The idea of a female high schooler fighting bad guys isn’t exactly unique. BUFFY THE VAMPIRE notably comes to mind. There’s also the concept of a bad girl turned good agent that Luc Besson employed for LA FEMME NIKITA. Wada’s rendition came long before either of those, but more importantly he came up with the unusual gimmick of a yo-yo as weapon.
To my knowledge no other movie has used a yo-yo as a fighting tool. It may seem ludicrous and it is. Yet this is an interesting topic for anyone familiar with esoteric martial arts weapons. The yo-yo in this movie is essentially treated like a blunt rope dart, a “soft” weapon used chiefly for its mid-range capability and easy concealment. It is one of the more difficult weapons to use effectively and that’s where computer effects and a lot of judicious editing come into play.
No training in the weapon’s use is shown in the movie. Since very little time takes place from the point where Saki is picked up and from where her mission begins, she must have miraculously mastered the use of the yo-yo in a matter of hours. Yet it’s no more of a stretch than to believe the slight Aya Matsuura capable of knocking grown men down without the use of leveraging arts like Aikido.
As far as on screen skills go I was more impressed by Matsuura’s co-star and fellow J-popster Rika Ishikawa. She clearly has superior yo-yo handling skills and let’s be honest, that’s far more important for a movie like this than any real-life fighting skills. In fact, the filmmakers had two-time Japanese National Yo-Yo Master Takahiko Hasegawa on call as yo-yo instructor.
The movie steers clear of showing more elaborate yo-yo techniques, to instead let the actresses do most of their own amateur handling. This is a shame. With a little camera and editing magic they could have snuck in expert handling on close-ups and really spiced up the action a lot. Most of the handling is pretty simple, even with digital effects. It just involves having the yo-yo flung at opponents to knock them out. An example of the extent to which the yo-yo choreography extends is when Ishikawa performs a “Sleeper” with a bladed yo-yo hanging precariously over a pinned down Aya Matsuura.
There is a lot of potential here. I’d love to see a continuation of this Sukeban Deka revival or a Hong Kong movie adaptation with more advanced choreography and creative prop use. Director Kenta Fukasaku, along with his AD Makoto Yokoyama, gives us a decent sampling with a little gunplay, wirework and pyrotechnics at the end. It’s just that though, a sampling and nothing more. Not a big surprise here. Kenta has yet to show that he has inherited even a measure of the filmmaking brilliance of his father Kinji Fukasaku. Kenta’s debut, the disappointing BATTLE ROYALE sequel he completed after his father’s death is proof enough of that.
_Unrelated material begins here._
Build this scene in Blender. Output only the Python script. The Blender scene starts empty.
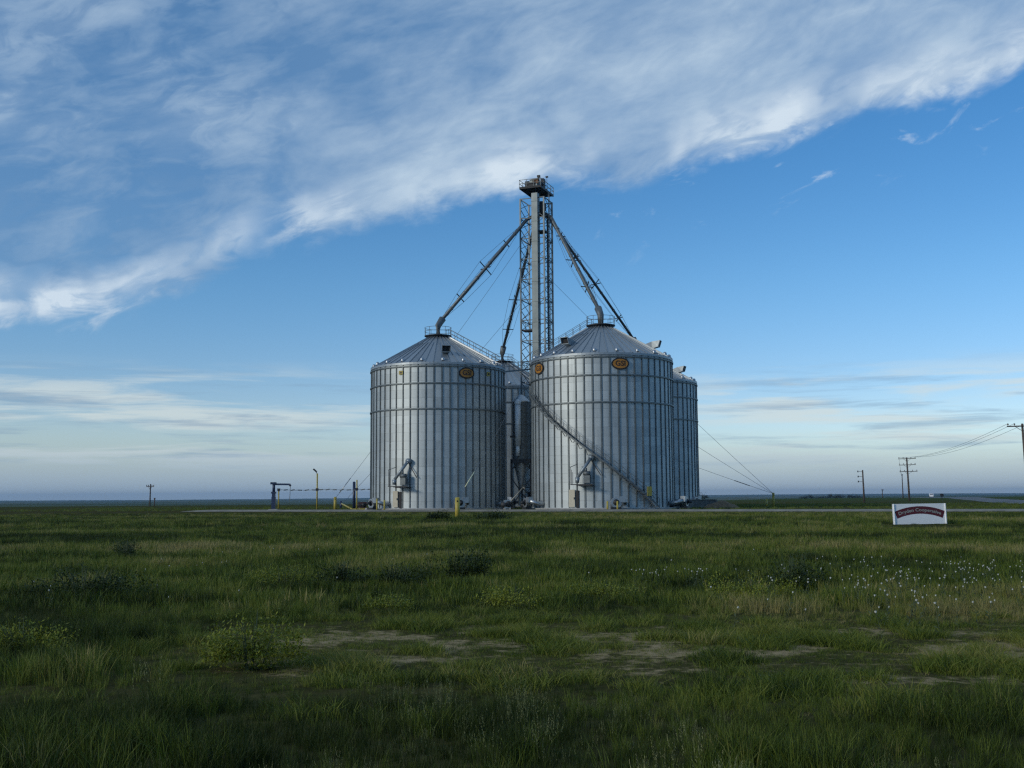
import bpy, bmesh, math, random
import numpy as np
from mathutils import Vector, Matrix, Euler

R = math.radians
random.seed(7)
rng = np.random.default_rng(7)
scene = bpy.context.scene
COL = scene.collection

# ------------------------------------------------------------------ camera
FPX, W, H = 1100.0, 1024, 768
CAMZ = 1.7
PITCH = math.atan((496.6 - 384) / FPX)
ROLL = R(-0.33)
CAM_ROT = Matrix.Rotation(R(90) + PITCH, 3, 'X') @ Matrix.Rotation(ROLL, 3, 'Z')
cam_d = bpy.data.cameras.new('camera')
cam_d.sensor_width = 36.0
cam_d.lens = 36.0 * FPX / W
cam_d.clip_start, cam_d.clip_end = 0.1, 60000
cam = bpy.data.objects.new('camera', cam_d)
COL.objects.link(cam)
cam.location = (0, 0, CAMZ)
cam.rotation_euler = CAM_ROT.to_euler()
scene.camera = cam


def ray(px, py):
    return CAM_ROT @ Vector(((px - W / 2) / FPX, (H / 2 - py) / FPX, -1.0))


def at(px, py, Y):
    d = ray(px, py)
    return Vector((0, 0, CAMZ)) + d * (Y / d.y)


def ground_x(px, Y):
    """x of the vertical through photo column px (at the horizon) at distance Y"""
    return at(px, 500, Y).x


# ------------------------------------------------------------------ noise for placement
def vnoise(x, y, seed=0):
    x = np.asarray(x, float); y = np.asarray(y, float)
    xi, yi = np.floor(x).astype(np.int64), np.floor(y).astype(np.int64)
    fx, fy = x - xi, y - yi
    fx, fy = fx * fx * (3 - 2 * fx), fy * fy * (3 - 2 * fy)

    def h(a, b):
        n = (a * 374761393 + b * 668265263 + seed * 1442695041) & 0xFFFFFFFF
        n = ((n ^ (n >> 13)) * 1274126177) & 0xFFFFFFFF
        return ((n ^ (n >> 16)) & 0xFFFF) / 65535.0
    return (h(xi, yi) * (1 - fx) + h(xi + 1, yi) * fx) * (1 - fy) + (h(xi, yi + 1) * (1 - fx) + h(xi + 1, yi + 1) * fx) * fy


def fbm(x, y, seed=0, n=4):
    s, a, t = 0, 1.0, 0
    for i in range(n):
        s = s + a * vnoise(x * 2 ** i, y * 2 ** i, seed + i * 17); t += a; a *= 0.5
    return s / t


def sstep(a, b, x):
    t = np.clip((np.asarray(x, float) - a) / (b - a), 0, 1)
    return t * t * (3 - 2 * t)


# ------------------------------------------------------------------ materials
def new_mat(name):
    m = bpy.data.materials.new(name)
    m.use_nodes = True
    nt = m.node_tree
    return m, nt, nt.nodes['Principled BSDF']


def nd(nt, typ, **kw):
    n = nt.nodes.new(typ)
    for k, v in kw.items():
        if k.startswith('i_'):
            n.inputs[k[2:]].default_value = v
        else:
            setattr(n, k, v)
    return n


def mat(name, col, rough=0.6, metal=0.0, var=0.25, scale=3.0, bump=0.0, coord='Object', stretch=None):
    """a plain painted / metal / wood surface with uneven wear in it"""
    m, nt, b = new_mat(name)
    tc = nd(nt, 'ShaderNodeTexCoord')
    mp = nd(nt, 'ShaderNodeMapping')
    if stretch:
        mp.inputs['Scale'].default_value = stretch
    nt.links.new(tc.outputs[coord], mp.inputs[0])
    no = nd(nt, 'ShaderNodeTexNoise', i_Scale=scale, i_Detail=6.0, i_Roughness=0.65)
    nt.links.new(mp.outputs[0], no.inputs['Vector'])
    rp = nd(nt, 'ShaderNodeValToRGB')
    rp.color_ramp.elements[0].position, rp.color_ramp.elements[1].position = 0.3, 0.7
    rp.color_ramp.elements[0].color = [c * (1 - var) for c in col] + [1]
    rp.color_ramp.elements[1].color = [min(1, c * (1 + var)) for c in col] + [1]
    nt.links.new(no.outputs['Fac'], rp.inputs[0])
    nt.links.new(rp.outputs[0], b.inputs['Base Color'])
    b.inputs['Roughness'].default_value = rough
    b.inputs['Metallic'].default_value = metal
    if bump:
        bp = nd(nt, 'ShaderNodeBump', i_Strength=bump, i_Distance=0.02)
        nt.links.new(no.outputs['Fac'], bp.inputs['Height'])
        nt.links.new(bp.outputs[0], b.inputs['Normal'])
    return m


M = {}
M['stiff'] = mat('weathered_zinc', (0.175, 0.20, 0.205), 0.55, 0.75, 0.25, 2.0)
M['zinc'] = mat('galvanised_steel', (0.42, 0.45, 0.47), 0.42, 0.85, 0.15, 3.0)
M['zinc_dark'] = mat('dull_galvanised_steel', (0.15, 0.17, 0.175), 0.6, 0.6, 0.25, 3.0)
M['casing'] = mat('elevator_casing_steel', (0.17, 0.20, 0.205), 0.5, 0.6, 0.2, 0.6)
M['spout'] = mat('spout_steel', (0.12, 0.14, 0.15), 0.5, 0.6, 0.25, 1.5)
M['hood'] = mat('roof_hood_steel', (0.27, 0.31, 0.33), 0.5, 0.6, 0.2, 3.0)
M['pale'] = mat('lit_tone_zinc_pipe', (0.62, 0.66, 0.68), 0.55, 0.25, 0.15, 1.5)  # zinc lightened so the shaded downspout looks lit; the light is in the colour
M['auger'] = mat('weathered_auger_steel', (0.42, 0.40, 0.34), 0.55, 0.2, 0.15, 3.0)
M['dark'] = mat('dark_steel', (0.03, 0.032, 0.035), 0.6, 0.3, 0.3, 4.0)
M['black'] = mat('black_rubber', (0.012, 0.012, 0.012), 0.7, 0, 0.2, 4.0)
M['cable'] = mat('steel_cable', (0.12, 0.13, 0.14), 0.5, 0.7, 0.2, 4.0)
M['yellow'] = mat('yellow_safety_paint', (0.40, 0.32, 0.05), 0.5, 0, 0.22, 5.0, 0.1)
M['pale_yellow'] = mat('faded_yellow_plastic', (0.75, 0.68, 0.38), 0.5, 0, 0.1, 3.0)
M['orange'] = mat('orange_enamel', (0.38, 0.165, 0.012), 0.4, 0, 0.15, 3.0)
M['rust'] = mat('orange_brown_gearbox_paint', (0.30, 0.12, 0.025), 0.5, 0.1, 0.35, 3.0)
M['letter'] = mat('dark_lettering', (0.03, 0.012, 0.006), 0.5)
M['navy'] = mat('dark_blue_paint', (0.016, 0.03, 0.075), 0.4, 0, 0.25, 3.0)
M['concrete'] = mat('concrete', (0.36, 0.35, 0.33), 0.9, 0, 0.2, 1.2, 0.3)
M['wall_grey'] = mat('weathered_dark_concrete', (0.17, 0.17, 0.155), 0.9, 0, 0.25, 0.8, 0.3)
M['tan'] = mat('cream_door_paint', (0.50, 0.46, 0.35), 0.55, 0, 0.1, 2.0)
M['white'] = mat('white_sign_vinyl', (0.86, 0.88, 0.88), 0.45, 0, 0.05, 1.2)
M['whitepaint'] = mat('white_vehicle_paint', (0.78, 0.78, 0.78), 0.3, 0, 0.05, 1.0)
M['glass'] = mat('vehicle_glass', (0.02, 0.025, 0.03), 0.1, 0, 0.1, 1.0)
M['maroon'] = mat('maroon_print', (0.10, 0.008, 0.014), 0.5, 0, 0.15, 2.0)
M['grey_print'] = mat('grey_lettering', (0.34, 0.35, 0.32), 0.5, 0, 0.1, 2.0)
M['wood'] = mat('weathered_pole_wood', (0.085, 0.065, 0.05), 0.85, 0, 0.35, 6.0, 0.4, 'Object', (1, 1, 0.1))
M['insulator'] = mat('brown_glazed_insulator', (0.10, 0.07, 0.06), 0.25, 0, 0.2, 2.0)
M['red'] = mat('faded_red_machine_paint', (0.07, 0.03, 0.028), 0.5, 0, 0.3, 2.0)
M['petal'] = mat('white_petals', (0.52, 0.54, 0.50), 0.7, 0, 0.06, 30.0)
M['stem'] = mat('green_stems', (0.045, 0.07, 0.03), 0.7, 0, 0.25, 8.0)
M['bark'] = mat('bark', (0.06, 0.05, 0.04), 0.9, 0, 0.3, 5.0)


def sheet_mat(name, base, rough, ring, nseg, seams=True):
    """corrugated galvanised sheets: every sheet its own tone, dull streaks, lap seams, corrugation bump"""
    m, nt, b = new_mat(name)
    L = nt.links.new
    tc = nd(nt, 'ShaderNodeTexCoord')
    sp = nd(nt, 'ShaderNodeSeparateXYZ')
    L(tc.outputs['Object'], sp.inputs[0])

    def mth(op, a, bb=None, cc=None):
        n = nd(nt, 'ShaderNodeMath', operation=op)
        for i, v in enumerate((a, bb, cc)):
            if v is None: continue
            if isinstance(v, (int, float)): n.inputs[i].default_value = v
            else: L(v, n.inputs[i])
        return n.outputs[0]
    ang = mth('ARCTAN2', sp.outputs[0], sp.outputs[1])
    a01 = mth('MULTIPLY_ADD', ang, nseg / (2 * math.pi), 200.0)
    zi = mth('DIVIDE', sp.outputs[2], ring)
    zf = mth('FLOOR', zi)
    half = mth('MULTIPLY', zf, 0.5)
    ai = mth('FLOOR', mth('ADD', a01, half))
    cmb = nd(nt, 'ShaderNodeCombineXYZ')
    L(ai, cmb.inputs[0]); L(zf, cmb.inputs[1])
    oi = nd(nt, 'ShaderNodeObjectInfo')
    L(oi.outputs['Random'], cmb.inputs[2])
    wn = nd(nt, 'ShaderNodeTexWhiteNoise', noise_dimensions='3D')
    L(cmb.outputs[0], wn.inputs['Vector'])
    mp = nd(nt, 'ShaderNodeMapping')
    mp.inputs['Scale'].default_value = (1.6, 1.6, 0.12)
    L(tc.outputs['Object'], mp.inputs[0])
    n1 = nd(nt, 'ShaderNodeTexNoise', i_Scale=1.4, i_Detail=7.0, i_Roughness=0.7)
    L(mp.outputs[0], n1.inputs['Vector'])
    n2 = nd(nt, 'ShaderNodeTexNoise', i_Scale=9.0, i_Detail=4.0)
    L(tc.outputs['Object'], n2.inputs['Vector'])
    t = mth('MULTIPLY_ADD', wn.outputs['Value'], 0.16, 0.74)
    t = mth('ADD', t, mth('MULTIPLY', mth('SUBTRACT', n1.outputs['Fac'], 0.5), 0.34))
    t = mth('ADD', t, mth('MULTIPLY', mth('SUBTRACT', n2.outputs['Fac'], 0.5), 0.08))
    if seams:
        mps = nd(nt, 'ShaderNodeMapping'); mps.inputs['Scale'].default_value = (2.2, 2.2, 0.05)
        L(tc.outputs['Object'], mps.inputs[0])
        n5 = nd(nt, 'ShaderNodeTexNoise', i_Scale=1.6, i_Detail=5.0, i_Roughness=0.6)
        L(mps.outputs[0], n5.inputs['Vector'])
        st5 = nd(nt, 'ShaderNodeMapRange'); st5.inputs['From Min'].default_value = 0.58; st5.inputs['From Max'].default_value = 0.74
        L(n5.outputs['Fac'], st5.inputs['Value'])
        t = mth('SUBTRACT', t, mth('MULTIPLY', st5.outputs[0], 0.20))
        fr = mth('FRACT', zi)
        se = mth('LESS_THAN', fr, 0.05)
        t = mth('SUBTRACT', t, mth('MULTIPLY', se, 0.16))
    rp = nd(nt, 'ShaderNodeMixRGB', blend_type='MULTIPLY', i_Fac=1.0)
    rp.inputs[1].default_value = (*base, 1)
    L(t, rp.inputs[2])
    L(rp.outputs[0], b.inputs['Base Color'])
    b.inputs['Metallic'].default_value = 0.72
    rr = mth('MULTIPLY_ADD', n1.outputs['Fac'], 0.25, rough - 0.12)
    L(rr, b.inputs['Roughness'])
    return m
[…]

Just as its silly name implies, YO-YO GIRL COP is camp action all the way. Although played seriously, the film has far too many inconceivable elements to be taken as such. Viewers possibly caught up in the vacuous teen drama should be thankfully jerked back to “reality” by the time Aya Matsuura struts on screen in her form-fitting battle suit and Rika Ishikawa arrives in her post-punk leather garb with platform boots.